Sultan Veled Hazretleri, Maarif’inde der ki: “Bir mürşid-i kâmilin yanında oturmak, ibâdetten daha üstündür. Onun yanında oturmak, gölgesinin yanında oturmak, Tanrı’nın yanında oturmaktır.” 

Mevlâna’mız yine çok güzel buyurur: “Tûba gölgesini gör de güzelce uyu… o gölgeye baş koy da serkeşlik etmeden uykuya dal! Nefsi aşağılama gölgesi, güzel bir yatılacak yerdir… o ârılığa istidâdı olana hoş bir uyku verir. Bu gölgeyi bırakır da benlik tarafına gidersen çabucak âsî olur, azar, yolunu kaybeder gidersin! Şu hâlde yürü şeyhin emrinin gölgesi altına git; sus emre uy! Böyle yapmadın mı istidâd ve kabiliyet sahibi bile olsan kâmillik davasına kalkıştığından değişir, çarpılır, istidâd ve kabiliyetini kaybedersin!” 

Kasîde:

“Ey aşk sûfîleri, hırkalarınızı yırtınız!
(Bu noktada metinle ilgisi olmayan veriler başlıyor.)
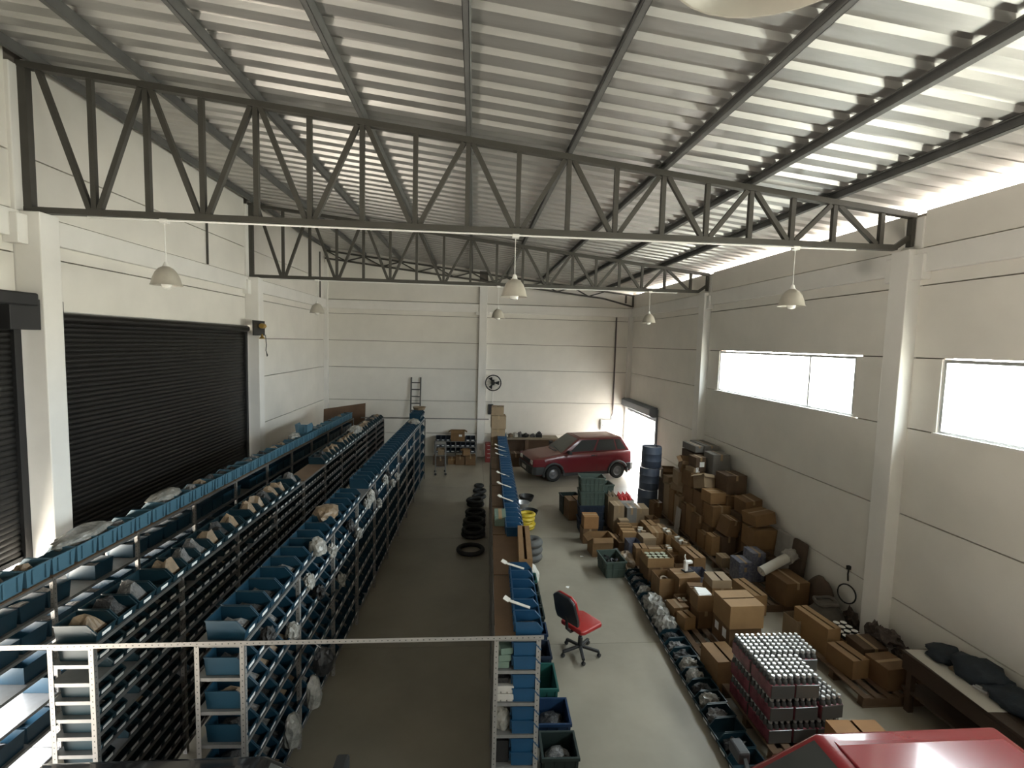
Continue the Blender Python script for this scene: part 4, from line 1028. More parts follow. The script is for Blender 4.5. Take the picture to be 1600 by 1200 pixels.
link('body', MB().box(-0.16,0.14,-0.2,0.2,0.0,0.72).mesh('body', M_CARD[8], bevel=0.01), rc)
for i in range(4): dr = link('drawer', MB().box(-0.14,0.12,-0.212,-0.2,0.08+0.155*i,0.22+0.155*i).mesh('drawer', M_CARD[8]), rc); link('handle', MB().box(-0.08,0.06,-0.222,-0.212,0.18+0.155*i,0.195+0.155*i).mesh('handle', M_ALU), dr)

# ------------------------------------------------------------------ pallets
M_WOOD = mat('pallet_wood', (0.13, 0.078, 0.042), 0.75, noise=0.3, scale=3, stretch=(1, 6, 1))
PZ = 0.132
def pallet(x, y, label, w=1.12, d=1.14, rz=0.0, n=7):
    t = empty('pallet', (x, y, 0), rz, label, 'pallet', 'wooden pallets')
    sm_ = MB().box(-0.045, 0.045, -d/2, d/2, 0.112, 0.132).mesh('slat', M_WOOD)
    for i in range(n): link('slat', sm_, t, (-w/2+0.05+(w-0.1)*i/(n-1), 0, 0))
    st = MB().box(-w/2, w/2, -0.04, 0.04, 0.022, 0.112).mesh('stringer', M_WOOD)
    bt = MB().box(-w/2, w/2, -0.05, 0.05, 0.0, 0.022).mesh('bottom_board', M_WOOD)
    for k in (-1, 0, 1): link('stringer', st, t, (0, k*(d/2-0.05), 0)); link('bottom_board', bt, t, (0, k*(d/2-0.05), 0))
pl1 = [(3.93, 5.50, 'under the silver capped bottle packs'), (3.90, 6.95, 'with bare slats, behind the bottle packs'), (3.90, 8.15, 'under the carton with the white machine'), (3.93, 9.36, 'under the tray of cans'), (3.93, 10.57, 'under small cartons in the middle row'), (3.93, 11.78, 'at the far end of the middle row')]
for x, y, lb in pl1: pallet(x, y, 'brown wooden pallet ' + lb)
pl2 = [(5.62, 6.30, 'under two cartons near the bench by the right wall'), (5.62, 8.60, 'with bare slats beside the blue printed boxes'), (5.62, 9.80, 'under the near end of the big wall pile'), (5.62, 11.0, 'under the middle of the big wall pile'), (5.62, 12.2, 'under the far end of the big wall pile')]
for x, y, lb in pl2: pallet(x, y, 'brown wooden pallet ' + lb, 1.08, 1.16)

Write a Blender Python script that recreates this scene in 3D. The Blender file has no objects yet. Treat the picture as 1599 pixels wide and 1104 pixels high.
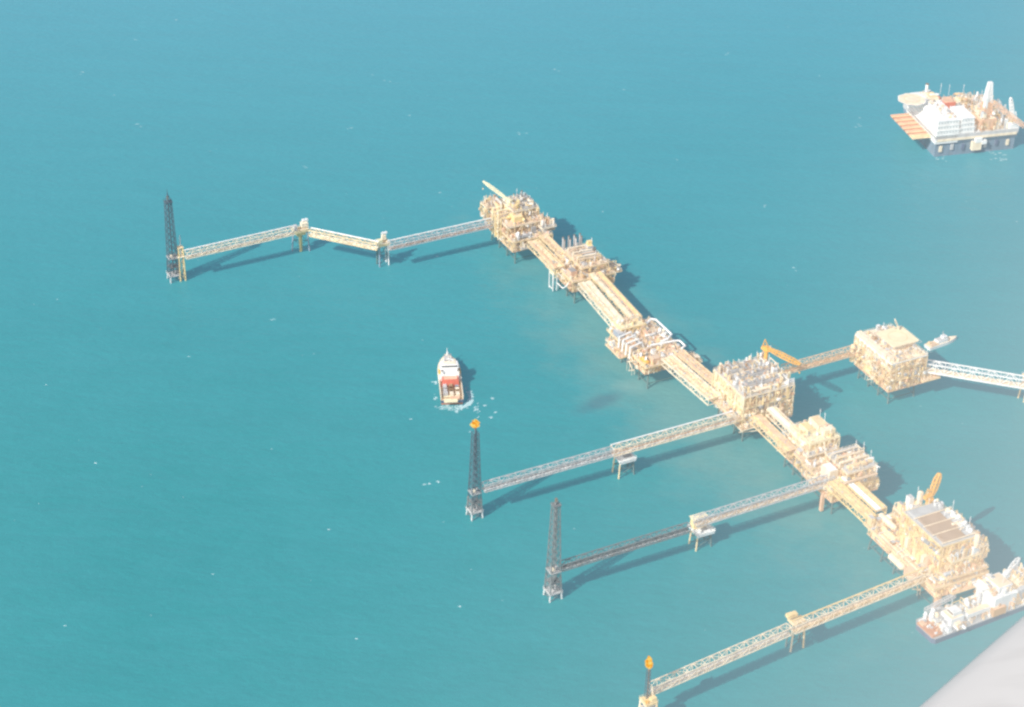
import bpy, math, random
from mathutils import Vector, Matrix, noise as mn

sc = bpy.context.scene
COL = sc.collection
R = math.radians

# ------------------------------------------------------------------ survey of the place
# The camera flies at 750 m; survey() turns a sighting (column, row of the 1599 x 1104 photo) and
# a height above the sea into world metres, which is how the plan of the field was measured.
FOC, PITCH, ROLL, ALT = 3200.0, R(32), R(1.2), 750.0
FW = Vector((0, math.cos(PITCH), -math.sin(PITCH)))
_r0 = Vector((1, 0, 0)); _u0 = _r0.cross(FW)
RT = _r0 * math.cos(ROLL) + _u0 * math.sin(ROLL)
UP = RT.cross(FW)

def survey(px, py, z=0.0):
    d = FW * FOC + RT * (px - 799.5) + UP * (552 - py)
    return Vector((0, 0, ALT)) + d * ((z - ALT) / d.z)

GA = R(-63)                                        # the field's grid: x runs along the spine of platforms
GS = Vector((math.cos(GA), math.sin(GA), 0)); GU = Vector((-GS.y, GS.x, 0))
def grid(s, u, z=0.0):
    return GS * (s - 1100) + GU * (u + 500) + Vector((0, 0, z))

# ------------------------------------------------------------------ materials
HAZE = {}
def haze_group(col, extra):
    g = bpy.data.node_groups.new('painted_haze', 'ShaderNodeTree')
    g.interface.new_socket('Shader', in_out='INPUT', socket_type='NodeSocketShader')
    g.interface.new_socket('Shader', in_out='OUTPUT', socket_type='NodeSocketShader')
    n, l = g.nodes, g.links
    gi = n.new('NodeGroupInput'); go = n.new('NodeGroupOutput')
    geo = n.new('ShaderNodeNewGeometry'); sep = n.new('ShaderNodeSeparateXYZ')
    l.new(geo.outputs['Position'], sep.inputs[0])
    def m(op, a, b=None, c=None):
        x = n.new('ShaderNodeMath'); x.operation = op
        for i, v in enumerate((a, b, c)):
            if v is None: continue
            if isinstance(v, (int, float)): x.inputs[i].default_value = v
            else: l.new(v, x.inputs[i])
        return x.outputs[0]
    X, Y = sep.outputs[0], sep.outputs[1]
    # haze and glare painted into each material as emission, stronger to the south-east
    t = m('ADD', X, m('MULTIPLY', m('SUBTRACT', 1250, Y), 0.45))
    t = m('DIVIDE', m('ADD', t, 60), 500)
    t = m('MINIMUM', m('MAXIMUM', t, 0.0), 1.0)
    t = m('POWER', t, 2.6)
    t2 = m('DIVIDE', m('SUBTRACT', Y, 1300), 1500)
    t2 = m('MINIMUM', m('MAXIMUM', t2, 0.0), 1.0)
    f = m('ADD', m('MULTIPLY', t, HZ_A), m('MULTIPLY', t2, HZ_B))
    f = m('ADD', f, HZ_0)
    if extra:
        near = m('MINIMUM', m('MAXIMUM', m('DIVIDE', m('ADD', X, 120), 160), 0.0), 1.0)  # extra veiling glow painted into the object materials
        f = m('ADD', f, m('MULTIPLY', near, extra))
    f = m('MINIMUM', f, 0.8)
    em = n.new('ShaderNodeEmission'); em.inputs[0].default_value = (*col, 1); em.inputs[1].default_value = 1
    mix = n.new('ShaderNodeMixShader')
    l.new(f, mix.inputs[0]); l.new(gi.outputs[0], mix.inputs[1]); l.new(em.outputs[0], mix.inputs[2])
    l.new(mix.outputs[0], go.inputs[0])
    return g
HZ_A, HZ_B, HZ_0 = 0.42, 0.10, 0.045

def new_mat(name):
    m = bpy.data.materials.new(name); m.use_nodes = True
    m.node_tree.nodes.clear()
    return m, m.node_tree.nodes, m.node_tree.links

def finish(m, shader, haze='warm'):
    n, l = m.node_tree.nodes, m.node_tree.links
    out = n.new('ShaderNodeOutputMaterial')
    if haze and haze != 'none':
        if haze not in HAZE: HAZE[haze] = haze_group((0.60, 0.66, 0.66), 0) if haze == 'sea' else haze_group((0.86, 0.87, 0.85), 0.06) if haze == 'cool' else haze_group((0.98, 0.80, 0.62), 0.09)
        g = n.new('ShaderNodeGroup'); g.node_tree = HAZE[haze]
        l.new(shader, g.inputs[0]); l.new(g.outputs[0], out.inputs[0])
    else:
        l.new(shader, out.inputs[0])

def paint(name, col, rust=0.25, rough=0.55, vary=0.18, scale=0.22, rustcol=(0.42, 0.25, 0.14), haze='warm'):
    m, n, l = new_mat(name)
    b = n.new('ShaderNodeBsdfPrincipled'); b.inputs['Roughness'].default_value = rough
    b.inputs['Specular IOR Level'].default_value = 0.3
    tc = n.new('ShaderNodeNewGeometry')
    mp = n.new('ShaderNodeMapping'); mp.inputs['Scale'].default_value = (1, 1, 0.35)
    l.new(tc.outputs['Position'], mp.inputs[0])
    a = n.new('ShaderNodeTexNoise'); a.inputs['Scale'].default_value = scale; a.inputs['Detail'].default_value = 5
    l.new(mp.outputs[0], a.inputs['Vector'])
    c = n.new('ShaderNodeTexNoise'); c.inputs['Scale'].default_value = scale * 3.1; c.inputs['Detail'].default_value = 6
    c.inputs['Roughness'].default_value = 0.65
    l.new(mp.outputs[0], c.inputs['Vector'])
    r1 = n.new('ShaderNodeMapRange'); r1.inputs[1].default_value = 0.3; r1.inputs[2].default_value = 0.7
    r1.inputs[3].default_value = 1 - vary; r1.inputs[4].default_value = 1 + vary * 0.6
    l.new(a.outputs[0], r1.inputs[0])
    mul = n.new('ShaderNodeMix'); mul.data_type = 'RGBA'; mul.blend_type = 'MULTIPLY'; mul.inputs[0].default_value = 1
    mul.inputs[6].default_value = (*col, 1)
    cmb = n.new('ShaderNodeCombineColor')
    for i in range(3): l.new(r1.outputs[0], cmb.inputs[i])
    l.new(cmb.outputs[0], mul.inputs[7])
    r2 = n.new('ShaderNodeMapRange'); r2.inputs[1].default_value = 0.52; r2.inputs[2].default_value = 0.68
    r2.inputs[4].default_value = rust
    l.new(c.outputs[0], r2.inputs[0])
    mx = n.new('ShaderNodeMix'); mx.data_type = 'RGBA'
    mx.inputs[7].default_value = (*rustcol, 1)
    l.new(r2.outputs[0], mx.inputs[0]); l.new(mul.outputs[2], mx.inputs[6])
    l.new(mx.outputs[2], b.inputs['Base Color'])
    finish(m, b.outputs[0], haze)
    return m

M = dict(
    cream=paint('cream_paint', (0.87, 0.69, 0.43), 0.32),
    pale=paint('pale_paint', (0.90, 0.80, 0.63), 0.25),
    white=paint('white_paint', (0.88, 0.88, 0.86), 0.12, vary=0.12, haze='cool'),
    grey=paint('grey_plating', (0.34, 0.34, 0.34), 0.2, haze='cool'),
    lgrey=paint('light_grey_plating', (0.55, 0.55, 0.55), 0.25, haze='cool'),
    dark=paint('dark_plating', (0.15, 0.14, 0.13), 0.2),
    roof=paint('roof_plating', (0.38, 0.31, 0.27), 0.35, scale=0.12),
    pink=paint('salmon_deck_paint', (0.78, 0.50, 0.36), 0.35),
    pdeck=paint('worn_deck_paint', (0.72, 0.56, 0.42), 0.4),
    brown=paint('rusted_steel', (0.42, 0.27, 0.17), 0.5),
    yellow=paint('yellow_paint', (0.88, 0.69, 0.36), 0.25),
    pyellow=paint('pale_yellow_deck', (0.88, 0.81, 0.56), 0.15, vary=0.1),
    orange=paint('orange_paint', (0.85, 0.45, 0.08), 0.2),
    red=paint('red_paint', (0.70, 0.16, 0.12), 0.1),
    steel=paint('dark_tower_steel', (0.10, 0.16, 0.20), 0.1, haze='sea'),
    mid=paint('weathered_tower_steel', (0.22, 0.25, 0.26), 0.25, haze='sea'),
    blue=paint('blue_grey_paint', (0.30, 0.38, 0.47), 0.1),
    leg=paint('hazed_jacket_steel', (0.16, 0.24, 0.24), 0.2, haze='sea'),  # teal of the hazy sea put into the leg colour
    hullred=paint('brick_red_hull', (0.50, 0.20, 0.14), 0.25),
    navy=paint('dark_hull_paint', (0.15, 0.19, 0.28), 0.15, haze='sea'),
    hull_shade=paint('shaded_hull_blue_grey', (0.22, 0.30, 0.38), 0.2, haze='sea'),  # shade below the rig deck put into the hull colour
    glass=paint('dark_window_glass', (0.04, 0.06, 0.08), 0.0, rough=0.1),
)

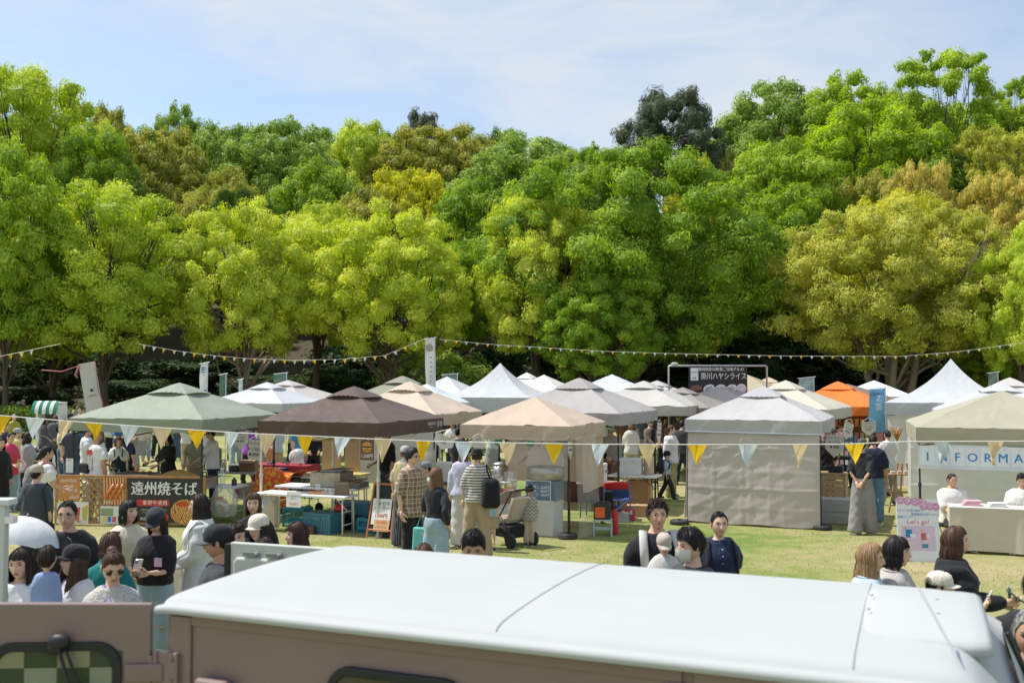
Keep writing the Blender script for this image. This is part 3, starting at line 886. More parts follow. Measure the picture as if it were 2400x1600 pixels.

Güller bile seher vakti esen rüzgâr sabâ rüzgârının tatlılığına dayanamazlar da yüzlerce elbiseler yırtarlar. 

Çünkü gül, sevgiliden ayrıldığı için dikene bağlanıp kalmamak talihsizliğine uğradı. Hem sevgiliden ayrı düşmek, hem dikenin acılarına katlanmak; bu dert yüzünden gülün sabrı, kararı kalmadı. 

Gayb âleminden biri göründü, yüz gösterdi. Bizi davet etti, sonra çekilip gitti. O görünür görünmez yolumuz kısaldı. ‘Ayağın bile yoksa, ayaksız olarak yürü git!’ dedi. 

Ben de sustum, sonra kendim gülün arkasına düştüm. ‘Benden reyhana, lâleye selâm söyleyin, onlara saygılarımı arz edin!’ dedi. 

Gönül sözlerle dopdolu, fakat söylemeye imkân yok. Ey sûfîlerin canları, siz dudaklarınızı açın da, başımızdan geçenleri siz söyleyin! 

Onun henüz belirip meydana çıkmadığını, kendini göstermediğini siz söyleyin. Çünkü, geçmiş zamandan bahsetmek sûfîlerin huyu değildir.”